■ EXERCISE DETAILS ■
Restate each of the lines below word for word and drop every picture.

■ DATASET SECTION ■
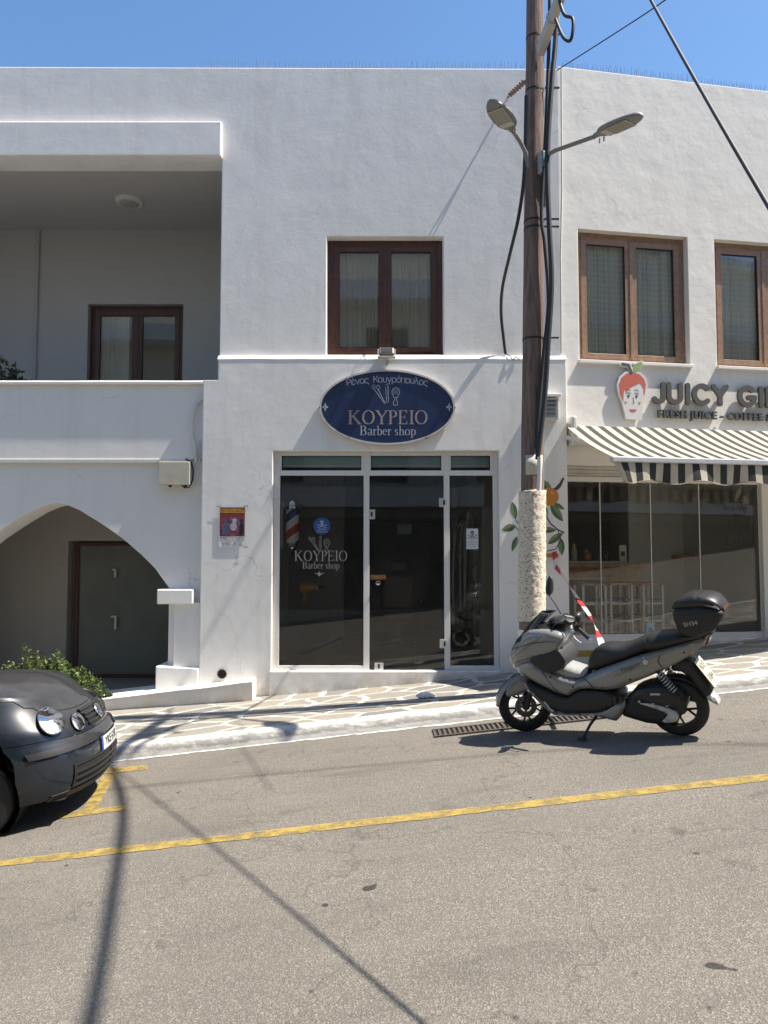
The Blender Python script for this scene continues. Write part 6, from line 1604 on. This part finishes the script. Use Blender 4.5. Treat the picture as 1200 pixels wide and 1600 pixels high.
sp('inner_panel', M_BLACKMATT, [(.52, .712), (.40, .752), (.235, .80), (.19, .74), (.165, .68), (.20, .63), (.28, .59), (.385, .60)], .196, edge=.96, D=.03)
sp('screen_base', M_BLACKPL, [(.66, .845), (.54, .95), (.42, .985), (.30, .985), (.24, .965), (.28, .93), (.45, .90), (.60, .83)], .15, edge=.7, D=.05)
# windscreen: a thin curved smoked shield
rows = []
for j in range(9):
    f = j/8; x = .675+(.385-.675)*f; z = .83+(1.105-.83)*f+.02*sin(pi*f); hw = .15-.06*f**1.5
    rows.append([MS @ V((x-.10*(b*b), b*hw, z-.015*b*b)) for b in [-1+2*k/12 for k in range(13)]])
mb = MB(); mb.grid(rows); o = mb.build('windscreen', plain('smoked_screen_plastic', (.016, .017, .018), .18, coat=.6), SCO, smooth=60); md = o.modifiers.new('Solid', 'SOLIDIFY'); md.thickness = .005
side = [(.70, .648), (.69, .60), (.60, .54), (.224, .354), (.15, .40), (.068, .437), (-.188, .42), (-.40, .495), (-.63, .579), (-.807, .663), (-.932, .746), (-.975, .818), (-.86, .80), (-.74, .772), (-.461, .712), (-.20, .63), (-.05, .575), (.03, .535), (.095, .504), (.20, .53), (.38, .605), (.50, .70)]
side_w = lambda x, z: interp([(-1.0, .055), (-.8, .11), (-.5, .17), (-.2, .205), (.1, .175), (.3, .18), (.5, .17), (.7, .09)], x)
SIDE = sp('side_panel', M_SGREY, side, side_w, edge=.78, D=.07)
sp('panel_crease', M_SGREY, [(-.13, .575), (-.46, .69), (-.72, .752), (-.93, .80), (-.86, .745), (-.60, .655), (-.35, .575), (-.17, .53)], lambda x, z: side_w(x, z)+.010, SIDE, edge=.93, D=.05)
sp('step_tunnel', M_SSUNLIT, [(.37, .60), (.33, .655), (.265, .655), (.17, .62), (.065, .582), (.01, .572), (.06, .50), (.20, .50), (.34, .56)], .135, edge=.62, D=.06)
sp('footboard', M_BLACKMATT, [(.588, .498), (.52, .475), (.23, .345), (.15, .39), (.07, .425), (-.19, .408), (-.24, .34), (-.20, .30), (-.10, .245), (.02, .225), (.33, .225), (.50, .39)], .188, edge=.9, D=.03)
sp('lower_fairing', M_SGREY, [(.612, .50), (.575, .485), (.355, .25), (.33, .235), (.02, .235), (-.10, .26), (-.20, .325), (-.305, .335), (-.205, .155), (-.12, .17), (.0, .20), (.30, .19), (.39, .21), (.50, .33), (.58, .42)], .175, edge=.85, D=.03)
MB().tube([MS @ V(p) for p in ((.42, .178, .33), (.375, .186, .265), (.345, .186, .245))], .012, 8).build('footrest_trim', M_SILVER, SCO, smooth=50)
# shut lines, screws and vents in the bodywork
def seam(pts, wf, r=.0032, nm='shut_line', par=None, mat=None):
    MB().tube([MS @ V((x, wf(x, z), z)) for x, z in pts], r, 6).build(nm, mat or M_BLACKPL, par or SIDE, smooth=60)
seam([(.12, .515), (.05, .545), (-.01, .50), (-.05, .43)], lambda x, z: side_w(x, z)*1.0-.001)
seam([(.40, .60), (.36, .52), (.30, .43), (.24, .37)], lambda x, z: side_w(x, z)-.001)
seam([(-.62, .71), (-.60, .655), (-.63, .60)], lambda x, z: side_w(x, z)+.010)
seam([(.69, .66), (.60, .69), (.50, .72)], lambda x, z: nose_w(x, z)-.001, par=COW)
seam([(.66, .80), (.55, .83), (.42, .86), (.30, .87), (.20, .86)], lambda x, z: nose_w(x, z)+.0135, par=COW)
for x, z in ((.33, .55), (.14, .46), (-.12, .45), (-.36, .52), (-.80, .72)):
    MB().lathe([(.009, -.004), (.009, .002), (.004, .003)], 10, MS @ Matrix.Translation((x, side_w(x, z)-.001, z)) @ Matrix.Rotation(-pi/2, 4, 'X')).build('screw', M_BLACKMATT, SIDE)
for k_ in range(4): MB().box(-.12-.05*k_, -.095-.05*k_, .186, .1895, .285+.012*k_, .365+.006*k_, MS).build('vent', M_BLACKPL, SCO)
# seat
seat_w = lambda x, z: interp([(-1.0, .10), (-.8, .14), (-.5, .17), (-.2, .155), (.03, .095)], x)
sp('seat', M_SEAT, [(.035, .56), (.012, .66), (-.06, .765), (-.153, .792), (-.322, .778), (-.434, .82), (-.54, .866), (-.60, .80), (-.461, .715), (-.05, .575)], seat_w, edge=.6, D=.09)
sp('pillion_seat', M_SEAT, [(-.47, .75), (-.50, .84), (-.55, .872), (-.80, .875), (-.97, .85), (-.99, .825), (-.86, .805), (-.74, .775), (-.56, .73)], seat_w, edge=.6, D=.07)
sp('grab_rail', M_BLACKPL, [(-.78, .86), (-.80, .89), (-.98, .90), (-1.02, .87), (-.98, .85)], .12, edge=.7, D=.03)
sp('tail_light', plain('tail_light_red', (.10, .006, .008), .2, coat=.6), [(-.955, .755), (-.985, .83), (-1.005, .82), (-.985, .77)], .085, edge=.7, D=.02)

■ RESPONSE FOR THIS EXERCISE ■
The Blender Python script for this scene continues. Write part 6, from line 1604 on. This part finishes the script. Use Blender 4.5. Treat the picture as 1200 pixels wide and 1600 pixels high.
sp('inner_panel', M_BLACKMATT, [(.52, .712), (.40, .752), (.235, .80), (.19, .74), (.165, .68), (.20, .63), (.28, .59), (.385, .60)], .196, edge=.96, D=.03)
sp('screen_base', M_BLACKPL, [(.66, .845), (.54, .95), (.42, .985), (.30, .985), (.24, .965), (.28, .93), (.45, .90), (.60, .83)], .15, edge=.7, D=.05)
# windscreen: a thin curved smoked shield
rows = []
for j in range(9):
    f = j/8; x = .675+(.385-.675)*f; z = .83+(1.105-.83)*f+.02*sin(pi*f); hw = .15-.06*f**1.5
    rows.append([MS @ V((x-.10*(b*b), b*hw, z-.015*b*b)) for b in [-1+2*k/12 for k in range(13)]])
mb = MB(); mb.grid(rows); o = mb.build('windscreen', plain('smoked_screen_plastic', (.016, .017, .018), .18, coat=.6), SCO, smooth=60); md = o.modifiers.new('Solid', 'SOLIDIFY'); md.thickness = .005
side = [(.70, .648), (.69, .60), (.60, .54), (.224, .354), (.15, .40), (.068, .437), (-.188, .42), (-.40, .495), (-.63, .579), (-.807, .663), (-.932, .746), (-.975, .818), (-.86, .80), (-.74, .772), (-.461, .712), (-.20, .63), (-.05, .575), (.03, .535), (.095, .504), (.20, .53), (.38, .605), (.50, .70)]
side_w = lambda x, z: interp([(-1.0, .055), (-.8, .11), (-.5, .17), (-.2, .205), (.1, .175), (.3, .18), (.5, .17), (.7, .09)], x)
SIDE = sp('side_panel', M_SGREY, side, side_w, edge=.78, D=.07)
sp('panel_crease', M_SGREY, [(-.13, .575), (-.46, .69), (-.72, .752), (-.93, .80), (-.86, .745), (-.60, .655), (-.35, .575), (-.17, .53)], lambda x, z: side_w(x, z)+.010, SIDE, edge=.93, D=.05)
sp('step_tunnel', M_SSUNLIT, [(.37, .60), (.33, .655), (.265, .655), (.17, .62), (.065, .582), (.01, .572), (.06, .50), (.20, .50), (.34, .56)], .135, edge=.62, D=.06)
sp('footboard', M_BLACKMATT, [(.588, .498), (.52, .475), (.23, .345), (.15, .39), (.07, .425), (-.19, .408), (-.24, .34), (-.20, .30), (-.10, .245), (.02, .225), (.33, .225), (.50, .39)], .188, edge=.9, D=.03)
sp('lower_fairing', M_SGREY, [(.612, .50), (.575, .485), (.355, .25), (.33, .235), (.02, .235), (-.10, .26), (-.20, .325), (-.305, .335), (-.205, .155), (-.12, .17), (.0, .20), (.30, .19), (.39, .21), (.50, .33), (.58, .42)], .175, edge=.85, D=.03)
MB().tube([MS @ V(p) for p in ((.42, .178, .33), (.375, .186, .265), (.345, .186, .245))], .012, 8).build('footrest_trim', M_SILVER, SCO, smooth=50)
# shut lines, screws and vents in the bodywork
def seam(pts, wf, r=.0032, nm='shut_line', par=None, mat=None):
    MB().tube([MS @ V((x, wf(x, z), z)) for x, z in pts], r, 6).build(nm, mat or M_BLACKPL, par or SIDE, smooth=60)
seam([(.12, .515), (.05, .545), (-.01, .50), (-.05, .43)], lambda x, z: side_w(x, z)*1.0-.001)
seam([(.40, .60), (.36, .52), (.30, .43), (.24, .37)], lambda x, z: side_w(x, z)-.001)
seam([(-.62, .71), (-.60, .655), (-.63, .60)], lambda x, z: side_w(x, z)+.010)
seam([(.69, .66), (.60, .69), (.50, .72)], lambda x, z: nose_w(x, z)-.001, par=COW)
seam([(.66, .80), (.55, .83), (.42, .86), (.30, .87), (.20, .86)], lambda x, z: nose_w(x, z)+.0135, par=COW)
for x, z in ((.33, .55), (.14, .46), (-.12, .45), (-.36, .52), (-.80, .72)):
    MB().lathe([(.009, -.004), (.009, .002), (.004, .003)], 10, MS @ Matrix.Translation((x, side_w(x, z)-.001, z)) @ Matrix.Rotation(-pi/2, 4, 'X')).build('screw', M_BLACKMATT, SIDE)
for k_ in range(4): MB().box(-.12-.05*k_, -.095-.05*k_, .186, .1895, .285+.012*k_, .365+.006*k_, MS).build('vent', M_BLACKPL, SCO)
# seat
seat_w = lambda x, z: interp([(-1.0, .10), (-.8, .14), (-.5, .17), (-.2, .155), (.03, .095)], x)
sp('seat', M_SEAT, [(.035, .56), (.012, .66), (-.06, .765), (-.153, .792), (-.322, .778), (-.434, .82), (-.54, .866), (-.60, .80), (-.461, .715), (-.05, .575)], seat_w, edge=.6, D=.09)
sp('pillion_seat', M_SEAT, [(-.47, .75), (-.50, .84), (-.55, .872), (-.80, .875), (-.97, .85), (-.99, .825), (-.86, .805), (-.74, .775), (-.56, .73)], seat_w, edge=.6, D=.07)
sp('grab_rail', M_BLACKPL, [(-.78, .86), (-.80, .89), (-.98, .90), (-1.02, .87), (-.98, .85)], .12, edge=.7, D=.03)
sp('tail_light', plain('tail_light_red', (.10, .006, .008), .2, coat=.6), [(-.955, .755), (-.985, .83), (-1.005, .82), (-.985, .77)], .085, edge=.7, D=.02)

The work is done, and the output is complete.